President Vladimir Putin yesterday accused Kyiv of seeking to “frighten” Russians after drones hit Moscow high-rises in the first such attack since the beginning of the Kremlin’s assault on Ukraine.
As drones struck in and around Moscow, Russian drones targeted Kyiv for a third straight day while Ukraine gears up for a major offensive against Russian forces.
Officials said no one was seriously injured in Moscow and there was only “minor” damage to residential buildings, but some ordinary people said they never thought the Russian capital could be hit in this way.

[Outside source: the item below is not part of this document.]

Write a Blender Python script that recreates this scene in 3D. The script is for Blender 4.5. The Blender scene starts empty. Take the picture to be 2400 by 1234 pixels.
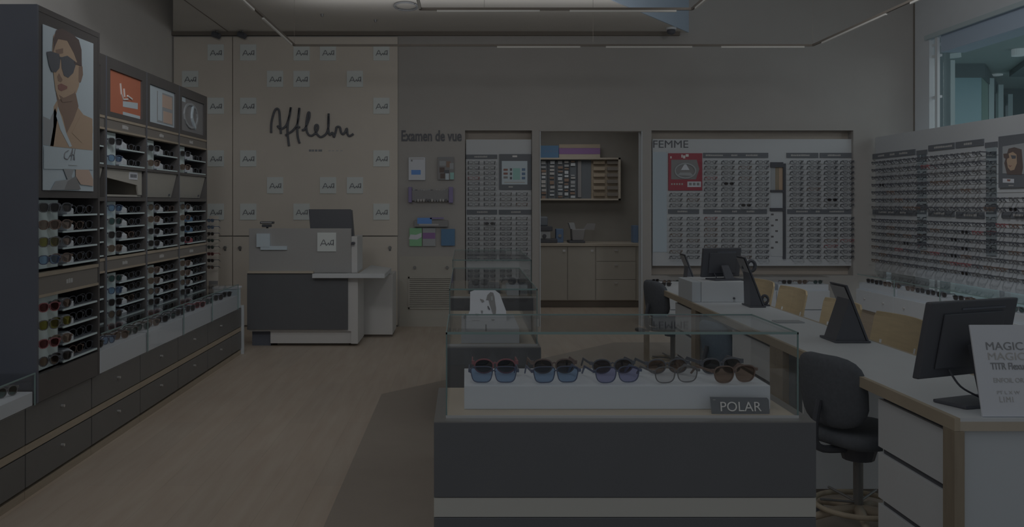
import bpy, bmesh, math, random
from mathutils import Vector, Matrix
PI = math.pi
random.seed(7)
SC = bpy.context.scene
COL = SC.collection

# ------------------------------------------------------------------ camera
F = 2160.0; VX, VY = 1090.0, 475.0; EYE = 1.5
cam_d = bpy.data.cameras.new('camera'); cam = bpy.data.objects.new('camera', cam_d); COL.objects.link(cam)
cam_d.sensor_width = 36.0; cam_d.lens = 36.0 * F / 2400.0
cam_d.shift_x = (1200 - VX) / 2400.0
cam_d.shift_y = -(617 - VY) / 2400.0
cam.location = (0, 0, EYE); cam.rotation_euler = (PI / 2, 0, 0)
cam_d.clip_start = 0.05; cam_d.clip_end = 200
SC.camera = cam

# ------------------------------------------------------------------ world, exposure, added fill lamps
WORLD = 0.105
SC.view_settings.view_transform = 'Standard'; SC.view_settings.look = 'None'
SC.view_settings.gamma = 1.0; SC.view_settings.exposure = 0.0
SC.view_settings.use_curve_mapping = False
w = bpy.data.worlds.new('world'); SC.world = w; w.use_nodes = True
w.node_tree.nodes['Background'].inputs[0].default_value = (0.90, 0.98, 1.06, 1)
w.node_tree.nodes['Background'].inputs[1].default_value = WORLD

def area_lamp(name, loc, sx, sy, power, col, rot=(0, 0, 0)):
    d = bpy.data.lights.new(name, 'AREA'); d.shape = 'RECTANGLE'; d.size = sx; d.size_y = sy
    d.energy = power; d.color = col
    o = bpy.data.objects.new(name, d); COL.objects.link(o); o.location = loc; o.rotation_euler = rot
    return o
def spot_lamp(name, loc, target, power, col, angle=70, blend=1.0, size=.25):
    d = bpy.data.lights.new(name, 'SPOT'); d.energy = power; d.color = col
    d.spot_size = math.radians(angle); d.spot_blend = blend; d.shadow_soft_size = size
    o = bpy.data.objects.new(name, d); COL.objects.link(o); o.location = loc
    o.rotation_euler = (Vector(target) - Vector(loc)).to_track_quat('-Z', 'Y').to_euler()
    return o
W_ = [3.4, 14, 6.2, 5.6, 37, 27, 33, 105, 38, 74, 4.2, 5.2, 150, 34]
area_lamp('overhead_fill', (3.6, 5.2, 4.5), 2.6, 6.0, W_[0], (0.98, 0.99, 1.0))  # three broad fill lamps added overhead, out of view
area_lamp('overhead_fill', (-1.8, 3.6, 4.5), 2.8, 5.0, W_[1], (1.0, 0.98, 0.96))
area_lamp('overhead_fill', (1.2, 0.4, 3.9), 5.0, 3.0, W_[2], (0.98, 0.99, 1.0))
area_lamp('front_fill', (0.5, -2.2, 2.4), 6.0, 3.0, W_[3], (0.95, 0.98, 1.0), (PI / 2, 0, 0))  # added fill from behind the camera, no fixture there
spot_lamp('back_wall_fill_spot', (-1.6, 4.4, 3.4), (-2.2, 11.2, 2.0), W_[4], (0.99, 0.985, 0.975), 80)  # added spots hanging free, brighten the back wall below the raft
spot_lamp('back_wall_fill_spot', (0.6, 4.4, 3.4), (0.4, 11.2, 0.8), W_[5], (0.99, 0.985, 0.975), 54)
spot_lamp('back_wall_fill_spot', (2.8, 4.4, 3.4), (3.6, 11.2, 1.8), W_[6], (1.0, 0.99, 0.98), 80)
spot_lamp('side_fill_spot', (1.5, 6.0, 4.4), (4.95, 8.0, 1.4), W_[7], (0.98, 0.99, 1.0), 95)  # added unseen spots that brighten the side racks and left wall
spot_lamp('side_fill_spot', (0.6, 5.6, 4.4), (-2.4, 6.8, 1.4), W_[8], (0.99, 0.99, 0.99), 80)
spot_lamp('side_fill_spot', (0.8, 3.5, 4.4), (-3.5, 7.5, 3.2), W_[9], (0.98, 0.99, 1.0), 70)
area_lamp('alcove_fill', (1.5, 12.6, 2.78), 1.2, 1.2, W_[10], (1.0, 0.99, 0.97))  # added hidden fill so the alcove is not too dark
area_lamp('raft_fill', (0.9, 9.2, 3.13), 5.2, .5, W_[11], (0.99, 0.99, 0.99), (PI, 0, 0))  # added strip, unseen from below, brightens the raft underside
area_lamp('mall_fill', (14.5, 12.5, 4.3), 6, 8, W_[12], (0.96, 1.0, 1.0))  # added out-of-view fills for the mall and the steel truss
area_lamp('mall_fill', (9.0, 3.5, 3.2), 2, 2, 22, (0.96, 1.0, 1.0), (PI / 2, 0, 0))
area_lamp('mall_fill', (9.0, 6.5, 4.3), 3, 5, W_[13], (0.96, 1.0, 1.0))

# ------------------------------------------------------------------ materials
K = 0.116
def lin(c):
    c /= 255.0
    return c / 12.92 if c <= 0.04045 else ((c + 0.055) / 1.055) ** 2.4
def C(rgb): return tuple(min(0.92, lin(v) / K) for v in rgb) + (1,)
MATS = {}
def mat(name, rgb, rough=0.6, metal=0.0, spec=0.3, noise=0.0, scale=6.0, stretch=None):
    m = bpy.data.materials.new(name); m.use_nodes = True; MATS[name] = m
    nt = m.node_tree; b = nt.nodes['Principled BSDF']
    b.inputs['Base Color'].default_value = C(rgb); b.inputs['Roughness'].default_value = rough
    b.inputs['Metallic'].default_value = metal; b.inputs['Specular IOR Level'].default_value = spec
    if noise:
        tc = nt.nodes.new('ShaderNodeTexCoord'); mp = nt.nodes.new('ShaderNodeMapping')
        nz = nt.nodes.new('ShaderNodeTexNoise'); rp = nt.nodes.new('ShaderNodeValToRGB')
        nt.links.new(tc.outputs['Object'], mp.inputs[0]); nt.links.new(mp.outputs[0], nz.inputs['Vector'])
        if stretch: mp.inputs['Scale'].default_value = stretch
        nz.inputs['Scale'].default_value = scale; nz.inputs['Detail'].default_value = 5
        c = C(rgb)
        rp.color_ramp.elements[0].position = 0.3; rp.color_ramp.elements[1].position = 0.7
        rp.color_ramp.elements[0].color = tuple(v * (1 - noise) for v in c[:3]) + (1,)
        rp.color_ramp.elements[1].color = tuple(min(.95, v * (1 + noise)) for v in c[:3]) + (1,)
        nt.links.new(nz.outputs['Fac'], rp.inputs[0]); nt.links.new(rp.outputs[0], b.inputs['Base Color'])
    return m
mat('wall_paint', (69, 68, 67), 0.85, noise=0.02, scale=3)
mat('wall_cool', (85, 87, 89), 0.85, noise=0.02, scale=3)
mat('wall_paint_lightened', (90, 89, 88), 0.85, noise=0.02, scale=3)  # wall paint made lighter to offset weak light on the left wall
mat('square_white', (89, 95, 99), 0.5)
mat('desk_white_dimmed', (66, 66, 66), 0.5)  # desk white darkened to offset strong light on the screen panel
mat('band_white', (76, 76, 74), 0.5)
mat('desk_white', (84, 84, 84), 0.5)
mat('panel_taupe', (86, 83, 79), 0.5, noise=0.02, scale=3)
mat('ceiling_paint', (82, 81, 79), 0.9, noise=0.02, scale=2)
mat('fascia_white', (71, 78, 86), 0.8)
mat('rail_dark', (46, 43, 40), 0.6)
mat('alcove_paint', (58, 57, 55), 0.8, noise=0.03)
mat('white', (84, 86, 88), 0.45, noise=0.01)
mat('board_white', (80, 82, 84), 0.5)
mat('block_white', (85, 88, 93), 0.5)
mat('cool_white', (80, 83, 86), 0.5)
mat('backlit_white', (84, 91, 96), 0.5)
mat('cabinet_cream', (71, 70, 67), 0.5, noise=0.02)
mat('tray_beige', (76, 72, 66), 0.5, noise=0.03)
mat('wood_light', (73, 70, 65), 0.5, noise=0.06, scale=4, stretch=(1, 1, 14))
mat('wood_edge', (70, 65, 57), 0.5, noise=0.07, scale=4, stretch=(12, 1, 1))
mat('wood_band', (68, 63, 56), 0.5, noise=0.06, scale=5, stretch=(1, 1, 12))
mat('wood_brown', (60, 55, 48), 0.5, noise=0.08, scale=4, stretch=(10, 10, 1))
mat('chair_wood', (76, 69, 56), 0.4, noise=0.06, scale=5, stretch=(1, 1, 10))
mat('niche_wood', (74, 70, 66), 0.6, noise=0.05, scale=3, stretch=(1, 4, 8))
mat('label_brown', (51, 49, 47), 0.5)
mat('brown_dark', (35, 34, 34), 0.45, noise=0.03)
mat('drawer_dark', (42, 42, 42), 0.4, noise=0.03)
mat('panel_black', (38, 39, 41), 0.35, noise=0.02)
mat('side_black', (37, 39, 44), 0.3, noise=0.05, scale=2)
mat('shelf_dark', (46, 49, 53), 0.5)
mat('shelf_back', (42, 45, 48), 0.6)
mat('plastic_black', (32, 33, 36), 0.4)
mat('fabric_black', (36, 38, 41), 0.9, noise=0.08, scale=60)
mat('fabric_blue', (40, 48, 56), 0.9, noise=0.06, scale=60)
mat('frame_black', (34, 35, 38), 0.3, spec=0.5)
mat('frame_soft', (42, 42, 43), 0.4)
mat('frame_tortoise', (45, 38, 35), 0.3, noise=0.2, scale=80)
mat('frame_red', (58, 36, 38), 0.3)
mat('frame_blue', (32, 36, 46), 0.3)
mat('metal', (84, 84, 84), 0.3, metal=0.6)
mat('steel_dark', (52, 52, 52), 0.35, metal=0.5)
mat('sign_dark', (43, 45, 48), 0.5)
mat('ink', (40, 41, 44), 0.6)
mat('ink_soft', (56, 57, 59), 0.6)
mat('text_white', (92, 94, 96), 0.6)
mat('text_grey', (74, 74, 74), 0.6)
mat('red', (66, 30, 35), 0.5)
mat('orange', (80, 47, 36), 0.5)
mat('orange_soft', (83, 73, 67), 0.5)
mat('purple', (58, 44, 66), 0.5)
mat('violet', (56, 52, 70), 0.5)
mat('blue', (36, 52, 68), 0.5)
mat('blue_print', (42, 62, 100), 0.5)
mat('navy', (42, 52, 66), 0.5)
mat('green', (56, 80, 62), 0.5)
mat('teal', (62, 82, 80), 0.5)
mat('skin', (76, 66, 57), 0.6)
mat('skin_dark', (59, 50, 45), 0.6)
mat('lips', (60, 44, 42), 0.6)
mat('hair', (42, 37, 36), 0.6)
mat('photo_pale', (80, 86, 90), 0.5)
mat('photo_grey', (66, 68, 70), 0.5)
mat('photo_mid', (56, 56, 57), 0.5)
mat('paper_white', (86, 88, 92), 0.6)
mat('glass_edge', (51, 61, 61), 0.3)
mat('glass_edge_dark', (44, 54, 54), 0.3)
mat('mall_white', (88, 90, 94), 0.7)
mat('mall_grey', (74, 80, 82), 0.7)
mat('mall_ceiling', (66, 72, 72), 0.8)
mat('mall_dark', (46, 52, 54), 0.7)
mat('mall_panel', (68, 82, 86), 0.3)
mat('mall_panel_green', (66, 78, 74), 0.4)
mat('mall_steel', (84, 90, 94), 0.5)
mat('carpet_dark', (63, 59, 55), 0.45, noise=0.03, scale=5)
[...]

“I somehow thought that all of this was somewhere far away, that this would not affect us, and suddenly this has become very close,” pensioner Tatyana Kalinina told AFP in southwest Moscow near one of the damaged residential buildings.
Putin said that Moscow’s air defence had worked satisfactorily, referring to the attacks as Kyiv’s “response” to a Russian strike on Ukraine’s army intelligence headquarters.
“The Kyiv regime chose a different path to frighten Russians,” Putin said.
The Russian defence ministry said that eight drones were used in the attack, adding that five of them were downed and three disabled.
The foreign ministry blamed the West, saying its “support for the Kyiv regime is pushing the Ukrainian leadership towards increasingly reckless acts, including terrorism.”
The United States said it did not support attacks inside Russia.
“We have been focused on providing Ukraine with the equipment and training they need to retake their own sovereign territory,” a State Department spokesperson said.
Two drones crashed into high-rise residential buildings in Moscow’s affluent southwest, while a third damaged a residential building in a suburb.
The other drones fell outside Moscow. Some of the debris was found around 15km from Putin’s Novo-Ogaryovo residence.
One video shared on social media showed an explosion followed by a column of smoke rising into the sky.
This month two drones were intercepted over the Kremlin, but yesterday’s attacks were the first time that unmanned aerial vehicles hit residential areas of Moscow, hundreds of kilometres from the front lines in Ukraine.
The raids are likely to be seen as a major embarrassment for the Kremlin, which has gone to great lengths to say the protracted conflict in Ukraine does not pose a threat to Russians.
Mykhailo Podolyak, an adviser to Ukrainian President Volodymyr Zelensky, said Kyiv had “no direct relation” to the attacks.